[Exercise task]: In the listing that follows, the range to quote begins at the line that has "The Blender Python" and ends after the line that has "cabinet', 'tape roll')"; quote it verbatim and add nothing.

##### Task input #####

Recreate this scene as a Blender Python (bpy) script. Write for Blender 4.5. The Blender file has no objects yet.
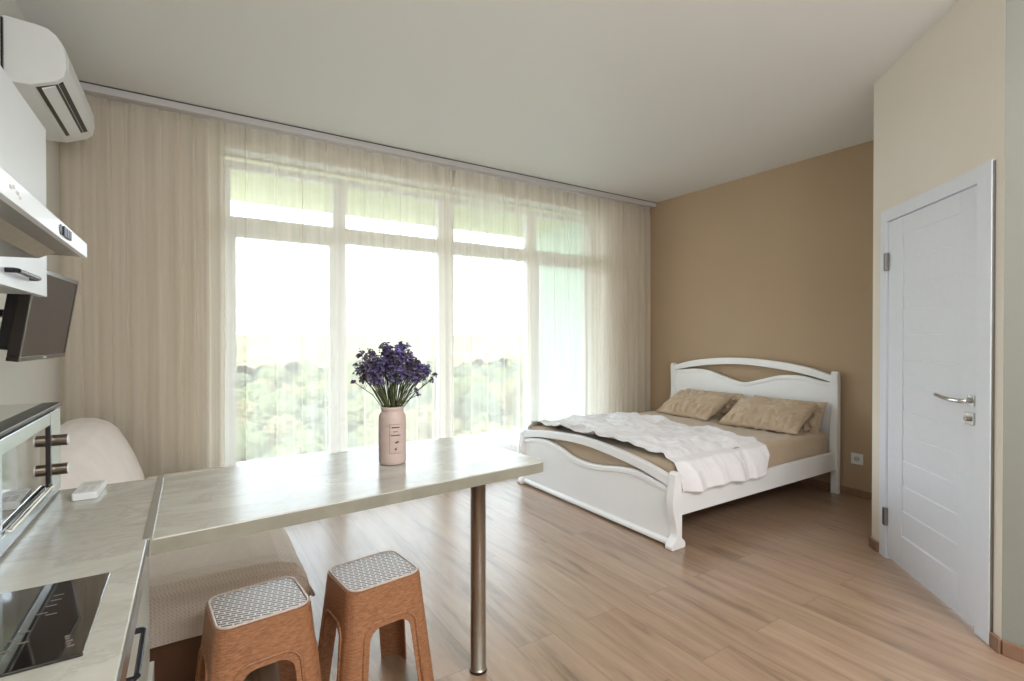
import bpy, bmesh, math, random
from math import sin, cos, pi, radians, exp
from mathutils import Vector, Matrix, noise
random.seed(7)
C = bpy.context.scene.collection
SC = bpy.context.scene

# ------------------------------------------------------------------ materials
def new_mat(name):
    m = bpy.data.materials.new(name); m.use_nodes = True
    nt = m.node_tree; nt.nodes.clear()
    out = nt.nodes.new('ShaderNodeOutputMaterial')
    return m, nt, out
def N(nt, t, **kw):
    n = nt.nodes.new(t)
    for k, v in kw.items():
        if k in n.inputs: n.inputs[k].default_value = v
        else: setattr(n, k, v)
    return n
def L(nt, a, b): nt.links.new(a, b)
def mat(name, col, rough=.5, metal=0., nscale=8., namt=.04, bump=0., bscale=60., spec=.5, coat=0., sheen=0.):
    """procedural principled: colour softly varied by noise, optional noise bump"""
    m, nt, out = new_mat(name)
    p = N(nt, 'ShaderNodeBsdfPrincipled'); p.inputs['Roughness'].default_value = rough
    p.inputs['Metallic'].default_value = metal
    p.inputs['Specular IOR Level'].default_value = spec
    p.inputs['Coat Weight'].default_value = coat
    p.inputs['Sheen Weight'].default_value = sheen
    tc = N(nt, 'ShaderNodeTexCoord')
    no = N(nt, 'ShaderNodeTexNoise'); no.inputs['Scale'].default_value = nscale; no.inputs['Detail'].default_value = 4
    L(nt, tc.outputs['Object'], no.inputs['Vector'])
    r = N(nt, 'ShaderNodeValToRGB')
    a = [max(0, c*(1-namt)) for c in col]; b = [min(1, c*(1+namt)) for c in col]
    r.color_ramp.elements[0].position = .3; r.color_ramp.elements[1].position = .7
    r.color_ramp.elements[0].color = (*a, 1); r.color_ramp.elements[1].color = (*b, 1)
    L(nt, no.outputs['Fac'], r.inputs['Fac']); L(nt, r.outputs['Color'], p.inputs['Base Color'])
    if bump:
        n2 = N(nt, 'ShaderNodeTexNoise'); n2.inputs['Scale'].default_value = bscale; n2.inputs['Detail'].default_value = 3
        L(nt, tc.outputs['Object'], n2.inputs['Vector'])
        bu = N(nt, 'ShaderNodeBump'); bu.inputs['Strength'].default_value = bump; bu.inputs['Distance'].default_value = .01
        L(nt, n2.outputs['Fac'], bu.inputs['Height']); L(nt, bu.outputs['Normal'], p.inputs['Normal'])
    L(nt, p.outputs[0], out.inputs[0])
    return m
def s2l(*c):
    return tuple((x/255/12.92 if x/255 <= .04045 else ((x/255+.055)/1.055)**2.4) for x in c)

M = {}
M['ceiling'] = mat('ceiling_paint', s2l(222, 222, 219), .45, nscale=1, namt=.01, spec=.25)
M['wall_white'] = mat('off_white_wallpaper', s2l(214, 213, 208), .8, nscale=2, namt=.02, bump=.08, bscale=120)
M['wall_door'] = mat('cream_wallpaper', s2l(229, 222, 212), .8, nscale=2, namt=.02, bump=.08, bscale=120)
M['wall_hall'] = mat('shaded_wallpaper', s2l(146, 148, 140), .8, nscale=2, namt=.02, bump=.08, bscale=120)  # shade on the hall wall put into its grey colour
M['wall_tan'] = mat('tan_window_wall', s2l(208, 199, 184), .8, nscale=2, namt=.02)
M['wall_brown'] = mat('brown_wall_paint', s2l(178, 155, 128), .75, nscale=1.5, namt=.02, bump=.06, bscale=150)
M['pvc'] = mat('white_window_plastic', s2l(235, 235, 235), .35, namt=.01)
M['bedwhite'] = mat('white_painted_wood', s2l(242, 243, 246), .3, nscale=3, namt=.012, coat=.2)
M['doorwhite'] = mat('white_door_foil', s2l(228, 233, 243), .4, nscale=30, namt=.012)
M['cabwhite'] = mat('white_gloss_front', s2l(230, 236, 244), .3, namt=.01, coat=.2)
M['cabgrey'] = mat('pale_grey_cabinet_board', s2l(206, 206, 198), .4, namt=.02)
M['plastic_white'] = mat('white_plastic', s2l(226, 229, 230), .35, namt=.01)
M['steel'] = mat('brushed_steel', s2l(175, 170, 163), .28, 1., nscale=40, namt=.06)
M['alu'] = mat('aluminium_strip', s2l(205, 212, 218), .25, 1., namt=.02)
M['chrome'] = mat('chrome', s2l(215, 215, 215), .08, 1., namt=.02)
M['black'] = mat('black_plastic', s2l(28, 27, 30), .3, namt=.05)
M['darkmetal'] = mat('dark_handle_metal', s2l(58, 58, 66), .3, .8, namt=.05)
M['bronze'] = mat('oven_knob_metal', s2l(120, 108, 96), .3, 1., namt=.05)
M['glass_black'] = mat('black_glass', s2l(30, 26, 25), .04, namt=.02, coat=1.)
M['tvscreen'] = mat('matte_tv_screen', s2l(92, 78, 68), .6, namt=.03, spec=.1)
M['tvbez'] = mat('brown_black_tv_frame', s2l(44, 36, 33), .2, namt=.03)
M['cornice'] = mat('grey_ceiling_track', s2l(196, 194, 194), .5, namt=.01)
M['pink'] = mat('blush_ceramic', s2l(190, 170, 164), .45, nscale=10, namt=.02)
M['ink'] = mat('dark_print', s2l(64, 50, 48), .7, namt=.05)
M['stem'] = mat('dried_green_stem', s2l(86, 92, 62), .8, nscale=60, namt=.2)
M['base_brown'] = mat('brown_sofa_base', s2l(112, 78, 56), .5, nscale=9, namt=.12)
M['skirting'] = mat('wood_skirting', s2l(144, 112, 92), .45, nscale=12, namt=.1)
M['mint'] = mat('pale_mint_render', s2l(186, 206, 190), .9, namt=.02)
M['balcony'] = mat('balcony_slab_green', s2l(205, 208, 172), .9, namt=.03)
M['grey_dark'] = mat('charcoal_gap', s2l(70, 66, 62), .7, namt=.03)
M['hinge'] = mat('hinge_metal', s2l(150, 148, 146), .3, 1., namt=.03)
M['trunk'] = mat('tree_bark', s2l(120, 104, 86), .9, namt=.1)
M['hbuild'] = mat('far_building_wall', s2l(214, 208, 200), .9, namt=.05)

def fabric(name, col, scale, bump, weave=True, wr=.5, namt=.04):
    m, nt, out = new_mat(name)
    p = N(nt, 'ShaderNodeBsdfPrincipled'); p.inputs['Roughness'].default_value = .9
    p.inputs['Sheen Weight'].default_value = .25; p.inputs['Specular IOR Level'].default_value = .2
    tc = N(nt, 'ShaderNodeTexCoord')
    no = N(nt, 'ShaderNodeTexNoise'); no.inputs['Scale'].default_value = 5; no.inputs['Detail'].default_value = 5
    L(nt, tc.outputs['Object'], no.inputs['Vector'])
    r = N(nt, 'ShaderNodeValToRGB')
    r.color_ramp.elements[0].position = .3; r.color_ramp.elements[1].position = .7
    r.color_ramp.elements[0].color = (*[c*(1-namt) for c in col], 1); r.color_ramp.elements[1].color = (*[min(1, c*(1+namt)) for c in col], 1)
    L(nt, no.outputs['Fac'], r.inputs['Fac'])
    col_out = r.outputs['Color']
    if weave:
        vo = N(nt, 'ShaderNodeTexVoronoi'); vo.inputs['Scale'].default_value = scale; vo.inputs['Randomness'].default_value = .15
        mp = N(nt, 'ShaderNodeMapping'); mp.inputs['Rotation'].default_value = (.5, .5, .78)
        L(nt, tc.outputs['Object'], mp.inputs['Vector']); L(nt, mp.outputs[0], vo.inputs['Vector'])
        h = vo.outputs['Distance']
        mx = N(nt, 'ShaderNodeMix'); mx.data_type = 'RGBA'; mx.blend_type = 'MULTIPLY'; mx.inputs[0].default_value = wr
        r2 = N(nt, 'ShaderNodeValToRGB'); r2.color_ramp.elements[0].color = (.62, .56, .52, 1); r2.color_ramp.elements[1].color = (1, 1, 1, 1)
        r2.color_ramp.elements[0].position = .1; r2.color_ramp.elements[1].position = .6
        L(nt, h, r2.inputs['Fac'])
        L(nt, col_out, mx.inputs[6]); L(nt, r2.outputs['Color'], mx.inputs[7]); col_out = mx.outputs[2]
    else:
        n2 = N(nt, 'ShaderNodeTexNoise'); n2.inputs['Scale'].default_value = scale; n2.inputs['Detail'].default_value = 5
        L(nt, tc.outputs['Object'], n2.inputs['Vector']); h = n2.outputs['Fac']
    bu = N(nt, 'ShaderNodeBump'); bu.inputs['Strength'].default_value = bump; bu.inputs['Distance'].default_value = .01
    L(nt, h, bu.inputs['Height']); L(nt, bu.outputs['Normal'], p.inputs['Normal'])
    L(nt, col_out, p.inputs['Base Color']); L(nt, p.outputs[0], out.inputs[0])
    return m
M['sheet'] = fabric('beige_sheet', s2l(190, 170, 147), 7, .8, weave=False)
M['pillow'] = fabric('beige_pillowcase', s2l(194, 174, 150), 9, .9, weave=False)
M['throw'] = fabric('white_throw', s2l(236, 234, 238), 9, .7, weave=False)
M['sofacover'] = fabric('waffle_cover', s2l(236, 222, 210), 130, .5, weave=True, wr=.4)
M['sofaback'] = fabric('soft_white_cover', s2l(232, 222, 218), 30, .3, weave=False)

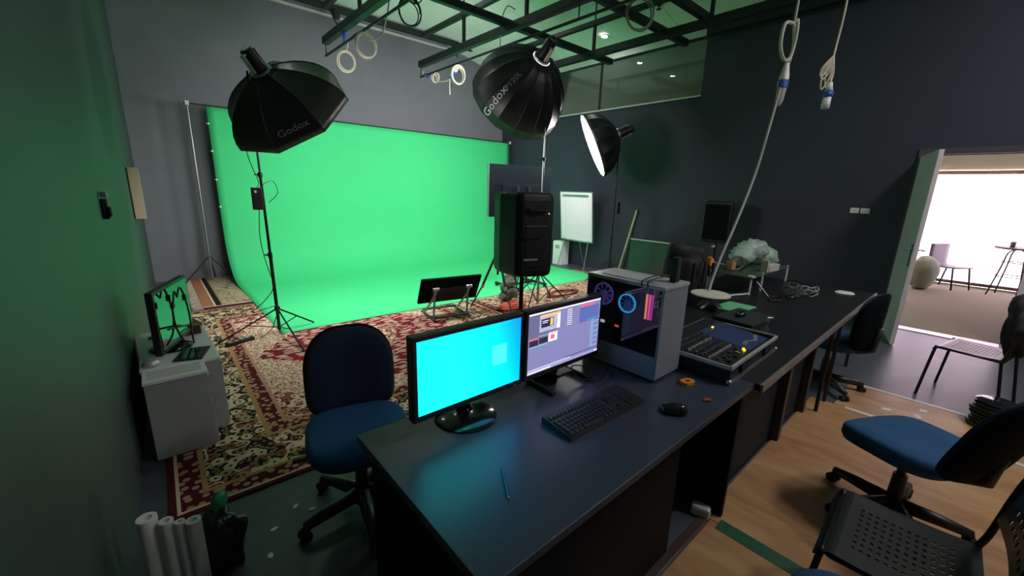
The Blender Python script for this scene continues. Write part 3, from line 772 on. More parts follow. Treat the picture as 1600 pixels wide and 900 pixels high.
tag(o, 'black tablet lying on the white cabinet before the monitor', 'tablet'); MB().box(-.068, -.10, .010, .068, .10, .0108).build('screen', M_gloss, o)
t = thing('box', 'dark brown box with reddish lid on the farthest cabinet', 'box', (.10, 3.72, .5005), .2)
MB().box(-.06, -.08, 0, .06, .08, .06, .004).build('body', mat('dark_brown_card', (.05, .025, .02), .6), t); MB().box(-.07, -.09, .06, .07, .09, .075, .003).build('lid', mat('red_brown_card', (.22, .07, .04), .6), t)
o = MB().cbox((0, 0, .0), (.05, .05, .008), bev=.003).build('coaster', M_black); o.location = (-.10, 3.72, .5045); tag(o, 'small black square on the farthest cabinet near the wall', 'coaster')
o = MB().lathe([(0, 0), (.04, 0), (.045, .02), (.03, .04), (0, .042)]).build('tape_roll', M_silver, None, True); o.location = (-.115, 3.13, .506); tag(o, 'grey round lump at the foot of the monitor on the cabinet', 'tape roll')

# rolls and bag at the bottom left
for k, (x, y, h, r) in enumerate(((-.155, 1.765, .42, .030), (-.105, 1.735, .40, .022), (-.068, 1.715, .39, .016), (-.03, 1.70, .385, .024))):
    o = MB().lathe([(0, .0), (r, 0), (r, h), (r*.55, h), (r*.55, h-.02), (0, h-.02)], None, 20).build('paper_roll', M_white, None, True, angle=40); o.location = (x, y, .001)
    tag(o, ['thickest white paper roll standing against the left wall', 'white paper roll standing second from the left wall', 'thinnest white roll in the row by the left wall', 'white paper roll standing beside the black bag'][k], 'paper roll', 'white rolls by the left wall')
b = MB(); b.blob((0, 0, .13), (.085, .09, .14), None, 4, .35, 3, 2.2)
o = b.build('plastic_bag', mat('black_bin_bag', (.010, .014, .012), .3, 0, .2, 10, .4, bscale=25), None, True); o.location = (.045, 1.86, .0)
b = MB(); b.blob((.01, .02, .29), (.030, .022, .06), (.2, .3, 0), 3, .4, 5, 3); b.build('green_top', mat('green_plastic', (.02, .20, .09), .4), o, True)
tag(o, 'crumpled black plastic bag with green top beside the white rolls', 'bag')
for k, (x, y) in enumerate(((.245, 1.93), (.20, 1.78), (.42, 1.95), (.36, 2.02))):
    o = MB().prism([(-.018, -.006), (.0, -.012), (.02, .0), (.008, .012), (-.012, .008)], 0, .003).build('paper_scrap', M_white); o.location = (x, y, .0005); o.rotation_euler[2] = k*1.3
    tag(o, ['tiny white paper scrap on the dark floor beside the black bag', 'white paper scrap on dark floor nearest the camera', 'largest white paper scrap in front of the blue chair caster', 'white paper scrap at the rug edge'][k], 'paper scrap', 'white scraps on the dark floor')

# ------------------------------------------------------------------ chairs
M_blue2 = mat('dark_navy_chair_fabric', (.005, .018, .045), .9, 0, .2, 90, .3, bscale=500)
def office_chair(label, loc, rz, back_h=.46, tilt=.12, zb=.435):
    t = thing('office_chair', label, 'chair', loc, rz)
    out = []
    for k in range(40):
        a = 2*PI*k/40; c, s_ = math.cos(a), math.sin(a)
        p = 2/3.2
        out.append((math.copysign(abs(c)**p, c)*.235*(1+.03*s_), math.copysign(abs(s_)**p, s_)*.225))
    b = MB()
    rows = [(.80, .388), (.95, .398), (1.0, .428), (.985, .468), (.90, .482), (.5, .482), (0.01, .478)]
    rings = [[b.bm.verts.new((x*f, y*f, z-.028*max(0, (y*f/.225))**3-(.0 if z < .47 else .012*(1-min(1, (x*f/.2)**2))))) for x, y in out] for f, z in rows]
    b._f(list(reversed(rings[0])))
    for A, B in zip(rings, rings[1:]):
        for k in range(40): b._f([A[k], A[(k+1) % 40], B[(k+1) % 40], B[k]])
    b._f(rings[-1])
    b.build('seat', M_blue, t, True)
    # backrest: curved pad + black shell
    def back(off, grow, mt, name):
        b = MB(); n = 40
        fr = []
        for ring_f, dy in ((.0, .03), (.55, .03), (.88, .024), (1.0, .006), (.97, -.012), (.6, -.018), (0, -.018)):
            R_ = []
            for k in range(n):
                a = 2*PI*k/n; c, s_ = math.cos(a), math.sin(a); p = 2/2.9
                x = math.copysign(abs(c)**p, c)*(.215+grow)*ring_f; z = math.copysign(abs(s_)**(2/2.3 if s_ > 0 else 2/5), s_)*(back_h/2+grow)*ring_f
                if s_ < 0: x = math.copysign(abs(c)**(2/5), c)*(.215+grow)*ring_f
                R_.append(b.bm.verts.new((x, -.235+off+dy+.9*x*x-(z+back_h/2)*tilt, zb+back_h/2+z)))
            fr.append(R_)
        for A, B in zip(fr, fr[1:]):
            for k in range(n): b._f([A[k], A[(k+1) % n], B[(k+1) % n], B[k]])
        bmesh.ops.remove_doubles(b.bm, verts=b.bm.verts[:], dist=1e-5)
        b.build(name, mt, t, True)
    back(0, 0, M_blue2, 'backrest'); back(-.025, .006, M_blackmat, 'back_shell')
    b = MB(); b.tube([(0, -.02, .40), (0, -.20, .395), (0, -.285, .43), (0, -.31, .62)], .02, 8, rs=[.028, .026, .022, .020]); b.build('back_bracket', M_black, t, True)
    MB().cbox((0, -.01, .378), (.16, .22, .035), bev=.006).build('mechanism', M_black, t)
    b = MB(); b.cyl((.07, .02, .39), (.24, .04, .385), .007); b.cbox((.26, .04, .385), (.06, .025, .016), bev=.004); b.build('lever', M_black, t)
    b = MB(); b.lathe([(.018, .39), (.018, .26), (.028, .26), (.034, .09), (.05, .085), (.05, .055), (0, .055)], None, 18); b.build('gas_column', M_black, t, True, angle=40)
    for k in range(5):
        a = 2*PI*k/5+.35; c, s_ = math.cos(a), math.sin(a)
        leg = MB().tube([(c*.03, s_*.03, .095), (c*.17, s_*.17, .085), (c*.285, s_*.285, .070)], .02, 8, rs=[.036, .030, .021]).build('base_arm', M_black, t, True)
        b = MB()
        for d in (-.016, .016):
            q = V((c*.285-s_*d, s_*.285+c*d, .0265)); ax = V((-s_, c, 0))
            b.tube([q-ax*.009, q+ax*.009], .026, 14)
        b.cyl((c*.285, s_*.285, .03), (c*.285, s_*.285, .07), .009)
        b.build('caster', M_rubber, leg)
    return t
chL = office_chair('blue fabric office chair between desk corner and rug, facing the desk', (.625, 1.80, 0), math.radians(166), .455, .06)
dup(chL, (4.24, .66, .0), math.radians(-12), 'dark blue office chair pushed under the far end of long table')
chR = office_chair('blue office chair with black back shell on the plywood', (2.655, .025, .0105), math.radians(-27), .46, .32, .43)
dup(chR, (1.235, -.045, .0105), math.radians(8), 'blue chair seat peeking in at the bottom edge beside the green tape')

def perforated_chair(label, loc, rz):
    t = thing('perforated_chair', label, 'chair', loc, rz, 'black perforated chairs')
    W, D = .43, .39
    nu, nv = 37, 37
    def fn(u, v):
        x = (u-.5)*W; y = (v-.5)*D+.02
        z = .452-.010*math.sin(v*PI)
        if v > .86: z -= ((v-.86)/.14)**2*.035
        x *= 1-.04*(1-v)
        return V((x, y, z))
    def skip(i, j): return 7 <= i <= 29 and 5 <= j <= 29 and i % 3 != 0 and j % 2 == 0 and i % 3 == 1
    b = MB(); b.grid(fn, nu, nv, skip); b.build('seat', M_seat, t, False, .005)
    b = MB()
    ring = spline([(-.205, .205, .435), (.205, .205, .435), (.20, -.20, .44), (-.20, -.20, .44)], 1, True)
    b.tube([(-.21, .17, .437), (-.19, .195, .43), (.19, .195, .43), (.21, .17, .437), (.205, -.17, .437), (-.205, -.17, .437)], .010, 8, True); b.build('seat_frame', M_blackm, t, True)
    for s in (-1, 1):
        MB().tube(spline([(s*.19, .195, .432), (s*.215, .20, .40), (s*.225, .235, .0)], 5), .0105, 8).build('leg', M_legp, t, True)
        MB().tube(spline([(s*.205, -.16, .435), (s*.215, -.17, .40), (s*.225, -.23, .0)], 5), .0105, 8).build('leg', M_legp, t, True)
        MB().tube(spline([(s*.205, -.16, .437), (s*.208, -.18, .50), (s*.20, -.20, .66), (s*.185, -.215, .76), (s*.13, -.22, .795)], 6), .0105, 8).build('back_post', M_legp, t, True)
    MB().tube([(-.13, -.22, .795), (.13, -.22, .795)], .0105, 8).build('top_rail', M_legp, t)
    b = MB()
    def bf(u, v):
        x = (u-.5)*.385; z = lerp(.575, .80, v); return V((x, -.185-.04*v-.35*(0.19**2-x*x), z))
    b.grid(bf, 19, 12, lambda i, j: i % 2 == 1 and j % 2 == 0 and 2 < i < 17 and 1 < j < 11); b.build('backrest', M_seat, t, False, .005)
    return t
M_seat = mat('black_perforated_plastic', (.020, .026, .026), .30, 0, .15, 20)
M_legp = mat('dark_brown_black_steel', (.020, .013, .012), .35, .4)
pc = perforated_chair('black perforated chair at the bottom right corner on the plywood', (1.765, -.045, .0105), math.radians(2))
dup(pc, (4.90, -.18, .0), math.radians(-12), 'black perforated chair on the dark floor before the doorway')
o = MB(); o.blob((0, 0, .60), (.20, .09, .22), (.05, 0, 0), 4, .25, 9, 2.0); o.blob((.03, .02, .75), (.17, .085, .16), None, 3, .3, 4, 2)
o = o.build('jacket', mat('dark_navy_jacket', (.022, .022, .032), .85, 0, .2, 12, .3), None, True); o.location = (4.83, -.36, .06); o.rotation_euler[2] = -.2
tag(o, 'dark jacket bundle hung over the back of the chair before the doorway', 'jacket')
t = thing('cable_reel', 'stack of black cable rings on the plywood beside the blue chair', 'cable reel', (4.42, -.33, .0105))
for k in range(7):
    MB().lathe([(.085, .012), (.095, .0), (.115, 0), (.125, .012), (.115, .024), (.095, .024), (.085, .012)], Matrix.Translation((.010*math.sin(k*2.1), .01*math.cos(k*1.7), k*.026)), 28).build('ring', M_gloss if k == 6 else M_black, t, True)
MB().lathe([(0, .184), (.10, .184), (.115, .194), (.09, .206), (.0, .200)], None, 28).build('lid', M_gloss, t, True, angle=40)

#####

[Answer below]:
The Blender Python script for this scene continues. Write part 3, from line 772 on. More parts follow. Treat the picture as 1600 pixels wide and 900 pixels high.
tag(o, 'black tablet lying on the white cabinet before the monitor', 'tablet'); MB().box(-.068, -.10, .010, .068, .10, .0108).build('screen', M_gloss, o)
t = thing('box', 'dark brown box with reddish lid on the farthest cabinet', 'box', (.10, 3.72, .5005), .2)
MB().box(-.06, -.08, 0, .06, .08, .06, .004).build('body', mat('dark_brown_card', (.05, .025, .02), .6), t); MB().box(-.07, -.09, .06, .07, .09, .075, .003).build('lid', mat('red_brown_card', (.22, .07, .04), .6), t)
o = MB().cbox((0, 0, .0), (.05, .05, .008), bev=.003).build('coaster', M_black); o.location = (-.10, 3.72, .5045); tag(o, 'small black square on the farthest cabinet near the wall', 'coaster')
o = MB().lathe([(0, 0), (.04, 0), (.045, .02), (.03, .04), (0, .042)]).build('tape_roll', M_silver, None, True); o.location = (-.115, 3.13, .506); tag(o, 'grey round lump at the foot of the monitor on the cabinet', 'tape roll')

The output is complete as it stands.